1Q18 came below expectations accounting for 13% each of our and consensus full-year estimates, due to slower-thanexpected billings from construction and property division. Property sales of RM101.0m are also behind our and management targets of RM1.0b each. Lowered FY18-19E core earnings by 18-23%. Maintain OUTPERFORM with a lower SoP-Target Price of RM0.700 (previously, RM0.900).
Below expectations. 1Q18 Core Net Profit (CNP) of RM21.6m came in weaker than expected, which only accounts for 13% each of our and consensus full-year estimates. We believe the shortfall could be due to slower-than-expected billings from construction and property division. Property sales of RM101m are also below our and management targets of RM1.0b each. No dividends declared as expected.
Results highlight. 1Q18 CNP improved by 107%, YoY despite revenue declining by 19% attributable to: (i) sharp reduction in net interest cost by 88%, (ii) better contribution from associates and joint venture, and (iii) improvements in construction margin by 7ppt to 8%. We opine that MRCB could deliver a better performance if not being dragged down by its property division in which margin came off by 10ppt to 11% coupled with a lower property revenue (-9%). QoQ, 1Q18 CNP came off by 52% due to compression in margin of 21ppt for both property and construction divisions, down to 11% and 8%, respectively.
Con-call key takes. Management remains hopeful that LRT3 would progress as planned amid market concerns that it would be scrapped like MRT3. That said, management been having active discussion with the government to reach an amicable solution on EDL highway, which toll collections have been abolished since 1st Jan 2018 and is now classified as a federal road. We believe that it is unlikely for the government to scrap LRT3 unlike MRT3 as the project is already in progress, and opine that the government should prioritise the privatisation of EDL highway as its toll collections have already been abolished, which is part of their manifesto.
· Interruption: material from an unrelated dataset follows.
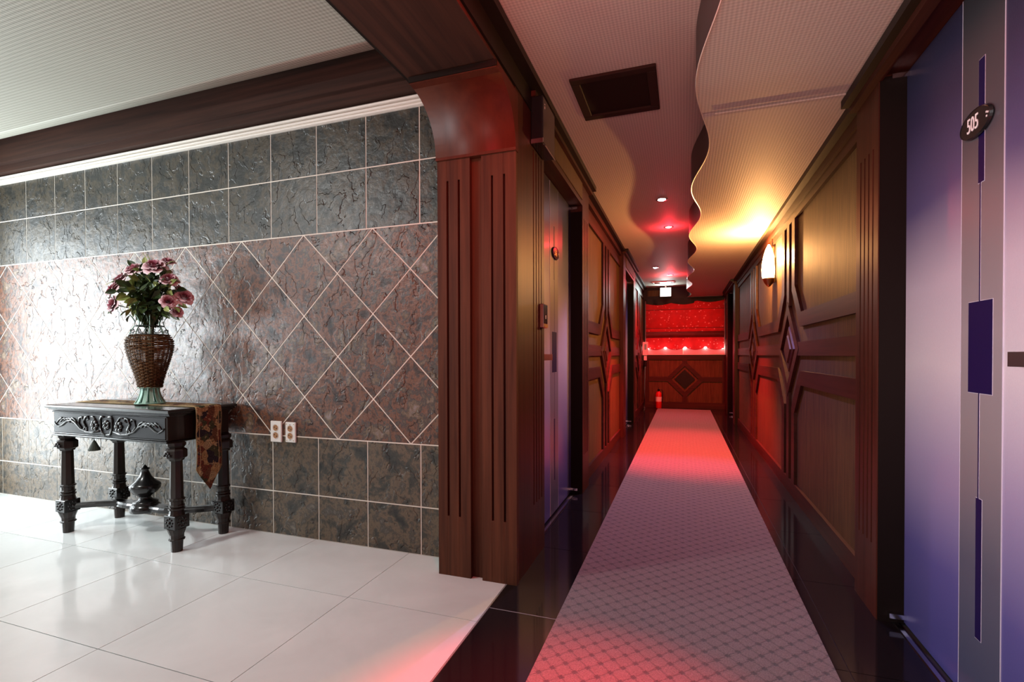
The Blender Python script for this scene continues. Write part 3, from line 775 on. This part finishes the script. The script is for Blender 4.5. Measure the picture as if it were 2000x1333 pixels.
def outlet(x0, x1, z0, z1, lab, rugged):
    o = thing('wall_outlet', lab, 'outlet', ((x0+x1)/2, TY0, (z0+z1)/2), 'pair of white power outlets on the slate wall')
    pbox('cover_plate', WHITEP, o, x0, x1, TY0-.013, TY0, z0, z1, bevel=.003)
    xc = (x0+x1)/2
    for zc_ in (z0+(z1-z0)*.32, z0+(z1-z0)*.68):
        bm = bmesh.new(); lathe(bm, [(.019, 0), (.0215, -.002), (.0205, -.003), (.018, -.001)], (xc, TY0-.013, zc_), 20, axis='y'); s_ = part('socket_rim', bm, WHITEP, o)
        bm = bmesh.new(); lathe(bm, [(.0001, -.0012), (.018, -.0012), (.018, 0)], (xc, TY0-.013, zc_), 20, axis='y'); part('socket_face', bm, mat('socket_brown', (.36, .19, .09), .5), o)
        bm = bmesh.new()
        for dx, dz in ((.008, -.004), (-.008, .004)): lathe(bm, [(.0001, -.002), (.003, -.002), (.003, 0)], (xc+dx, TY0-.0135, zc_+dz), 8, axis='y')
        part('pin_hole', bm, BLACKP, o)
    if rugged:
        bm = bmesh.new()
        bm.free()
        for dx, dz in ((-.026, .047), (.026, .047), (-.024, -.047), (.024, -.047)):
            bm = bmesh.new(); ball(bm, (xc+dx, TY0-.0135, (z0+z1)/2+dz), .0028, seg=6); part('corner_screw', bm, BRASS, o)
        pbox('scuff_mark', BLACKP, o, xc-.006, xc+.006, TY0-.0145, TY0-.013, z0+.014, z0+.019); pbox('scuff_mark', BLACKP, o, xc-.004, xc+.003, TY0-.0145, TY0-.013, z1-.018, z1-.013)
outlet(-2.294, -2.214, .545, .668, 'left white double power outlet, nearer to the console table', False)
outlet(-2.184, -2.112, .548, .665, 'right white double power outlet with screws in its corners, nearer to the column', True)
# escape apparatus cabinet with pipe near the corridor end
cb = thing('wall_cabinet', 'small white wall box with a tapering pipe below it by the end window', 'cabinet', (-.70, 9.98, 1.15))
pbox('box_body', WHITEP, cb, -.756, -.655, 9.93, 10.05, 1.04, 1.30, bevel=.006); pbox('box_door', STEEL, cb, -.722, -.682, 9.926, 9.931, 1.15, 1.26)
pbox('box_neck', WHITEP, cb, -.735, -.680, 9.95, 10.03, .94, 1.045, bevel=.004)
bm = bmesh.new(); tube(bm, [(-.708, 9.99, .95), (-.712, 9.99, .80), (-.722, 9.99, .4), (-.728, 9.99, .02)], .020, 8, r_end=.012); part('pipe', bm, STEEL, cb, smooth=True)
bm = bmesh.new(); lathe(bm, [(.026, .82), (.030, .83), (.030, .93), (.026, .94)], (-.708, 9.99, 0), 12); part('pipe_collar', bm, BLACKP, cb)
bm = bmesh.new(); lathe(bm, [(.03, 0), (.032, .012), (.013, .022), (.012, .05)], (-.729, 9.99, 0), 12); part('pipe_foot', bm, STEEL, cb)
# fire extinguisher
fe = thing('fire_extinguisher', 'small red fire extinguisher standing on the black floor below the end window', 'extinguisher', (-.46, 10.05, 0))
REDP = mat('red_enamel', (.55, .012, .010), .25, coat=.5)
bm = bmesh.new(); lathe(bm, [(.048, 0), (.055, .006), (.057, .02), (.057, .27), (.050, .305), (.030, .328), (.018, .335), (.018, .35)], (-.46, 10.05, 0), 20); part('cylinder', bm, REDP, fe, smooth=True)
bm = bmesh.new(); lathe(bm, [(.020, .345), (.024, .352), (.024, .372), (.012, .378)], (-.46, 10.05, 0), 12); box(bm, -.468, -.452, 9.98, 10.07, .378, .390); box(bm, -.468, -.452, 9.98, 10.06, .402, .412); part('valve_lever', bm, BLACKP, fe)
bm = bmesh.new(); tube(bm, [(-.45, 10.05, .365), (-.41, 10.05, .372), (-.385, 10.045, .33), (-.385, 10.04, .22), (-.398, 10.04, .12)], .009, 7); part('hose', bm, BLACKP, fe, smooth=True)
bm = bmesh.new(); lathe(bm, [(.0575, .14), (.0578, .141), (.0578, .23), (.0575, .231)], (-.46, 10.05, 0), 20); part('paper_band', bm, WHITEP, fe)

# ------------------------------------------------------------ console table
CX, CYT = -3.045, 2.055
tb = thing('console_table', 'black carved console table with turned legs and cross stretcher in front of the slate wall', 'table', (CX, CYT, 0))
bm = bmesh.new()
x0, x1, y0, y1 = CX-.515, CX+.500, 1.850, 2.270
P = [(-.026, .727), (-.026, .733), (-.012, .737), (-.012, .744), (.000, .748), (.004, .755), (.000, .762), (-.010, .766)]
R_ = []
for o_, z in P: R_.append([bm.verts.new(p) for p in ((x0-o_, y0-o_, z), (x1+o_, y0-o_, z), (x1+o_, y1+o_*.2, z), (x0-o_, y1+o_*.2, z))])
for a, b in zip(R_[:-1], R_[1:]):
    for k in range(4): bm.faces.new((a[k], a[(k+1) % 4], b[(k+1) % 4], b[k]))
bm.faces.new(R_[0][::-1]); bm.faces.new(R_[-1])
for v in bm.verts:  # overhang mirrored correctly
    pass
R2 = bm
bmesh.ops.recalc_face_normals(bm, faces=bm.faces)
part('table_top', bm, EBONY, tb)
ax0, ax1, ay0, ay1 = CX-.475, CX+.465, 1.872, 2.245
bm = bmesh.new(); box(bm, ax0, ax1, ay0, ay1, .594, .730); part('apron', bm, EBROWN, tb, bevel=.003)
for sx in (ax0, ax1): pass
pbox('drawer_front', EBONY, tb, ax0+.012, ax1-.012, ay0-.004, ay0, .604, .722, bevel=.002)
pbox('apron_bead', EBONY, tb, ax0-.004, ax1+.004, ay0-.010, ay1, .584, .594, bevel=.003); pbox('apron_bead', EBONY, tb, ax0, ax1, ay0-.008, ay0, .597, .603, bevel=.002)
pbox('apron_bead', EBONY, tb, ax0-.002, ax1+.002, ay0-.008, ay0, .722, .729, bevel=.002)
# carved relief: mirrored scrolls, leaves and blossoms
bm = bmesh.new(); yf = ay0-.006; zc_ = .664; xc = (ax0+ax1)/2
for s in (-1, 1):
    def C(pts, r, re=None): tube(bm, [(xc+s*a, yf, zc_+b) for a, b in pts], r, 6, r_end=re)
    C([(.06, -.035), (.12, -.048), (.17, -.045), (.22, -.030), (.26, .000), (.30, .016), (.34, .010), (.38, -.015), (.41, -.026), (.44, -.012), (.45, .000)], .0065, .004)
    for t in range(5): C([(.25+.03*t, -.005+.004*t), (.268+.03*t, .020+.002*t), (.292+.03*t, .030-.004*t), (.312+.03*t, .020-.006*t)], .005, .003)
    C([(.17, -.02), (.19, .01), (.178, .040), (.155, .045), (.150, .028), (.164, .022)], .006, .004)
    C([(.21, -.025), (.235, .0), (.228, .034), (.205, .040), (.198, .026)], .005, .004)
    C([(.09, .02), (.11, .045), (.135, .042)], .006, .003); C([(.02, .045), (.04, .050), (.05, .03), (.045, -.02), (.03, -.052), (.0, -.054)], .006, .005)
    for k in range(6):
        a = k*pi/3; ball(bm, (xc+s*(.100+.020*cos(a)), yf-.001, zc_-.005+.020*sin(a)), .012, 1, .6, 1)
    ball(bm, (xc+s*.100, yf-.005, zc_-.005), .009, seg=8)
    for k in range(5):
        a = k*2*pi/5; ball(bm, (xc+s*(.178+.012*cos(a)), yf, zc_-.030+.010*sin(a)), .007, 1, .6, 1)
for k in range(6):
    a = k*pi/3+.5; ball(bm, (xc+.018*cos(a), yf-.001, zc_+.0+.018*sin(a)), .011, 1, .6, 1.1)
ball(bm, (xc, yf-.005, zc_), .009, seg=8)
part('carved_relief', bm, EBONY, tb, smooth=True)
bm = bmesh.new(); tube(bm, [(xc+.175, ay0-.006, .655), (xc+.175, ay0-.006, .612)], .0025, 5); part('key_slot', bm, SLOT, tb)
def leg(x, y):
    bm = bmesh.new()
    pr1 = [(.027, 0), (.030, .060), (.038, .062), (.039, .068), (.033, .072), (.034, .090), (.043, .115), (.046, .126)]
    l = None
    lathe(bm, pr1, (x, y, 0), 12)
    lathe(bm, [(.030, .120), (.030, .205)], (x, y, 0), 12)
    pr2 = [(.040, .196), (.036, .206), (.033, .222), (.039, .226), (.040, .234), (.033, .238), (.037, .243), (.038, .249), (.032, .254), (.033, .272), (.039, .277), (.040, .284), (.033, .289)]
    lathe(bm, pr2, (x, y, 0), 12)
    lathe(bm, [(.033, .287), (.031, .40), (.029, .492)], (x, y, 0), 8)
    lathe(bm, [(.036, .490), (.040, .500), (.052, .508), (.052, .546), (.044, .553), (.036, .558), (.046, .572), (.046, .586)], (x, y, 0), 8)
    l = part('leg', bm, EBROWN, tb)
    b2 = bmesh.new(); box(b2, x-.042, x+.042, y-.042, y+.042, .126, .198); part('leg_block', b2, EBONY, l, bevel=.003)
    b2 = bmesh.new()
    for f in ((0, -1), (1, 0), (-1, 0)):
        for k in range(8):
            a = k*pi/4; q = (.022*cos(a), .022*sin(a))
            ball(b2, (x+(q[0] if f[0] == 0 else f[0]*.043), y+(f[1]*.043 if f[0] == 0 else q[0]), .162+q[1]), .006, seg=6)
        ball(b2, (x+f[0]*.043, y+f[1]*.043, .162), .009, seg=6)
    part('rosette', b2, EBONY, l, smooth=True)
    b2 = bmesh.new()
    for k in range(5): ball(b2, (x-.02+.01*k, y-.050, .527+.012*(k % 2)-.006), .007, seg=6)
    part('rosette', b2, EBONY, l, smooth=True)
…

Outlook. In the near term, MRCB’s remaining external construction order-book stands at c.RM4.9b, and coupled with c.RM1.6b unbilled property sales, these numbers will provide the group 3-4 years of earnings visibility. Going forward, management is still keeping their sales target of RM1.0b for FY18 backed by previous launches, i.e. Sentral Residences and 9 Seputeh. Construction and property division aside, management remains hopeful to dispose its EDL highway in FY18.
Earnings review. In light of its weaker sales and slower billings, we revised our FY18-19E core earnings down by 18-23% as we reduced our FY18-19E sales target by 20-22% to RM843.5-938.3m.
OUTPERFORM maintained. Despite disappointment in earnings, we reiterate OUTPERFORM on the stock with a lower Target Price of RM0.700 (from RM0.900) as we further widen our property RNAV discount from 68% to 70% and company holding discount to 20% (previously, 5%). Our TP implies FY18E PBV of 0.7x which at its through level of 0.7x since 2009, and we believe that it is justified given improving earnings and the potential disposal of EDL highway.
Downside risks to our call include: (i) weaker-than-expected property sales, (ii) higher-than-expected administrative cost, (iii) negative real estate policies, and (iv) tighter lending environment.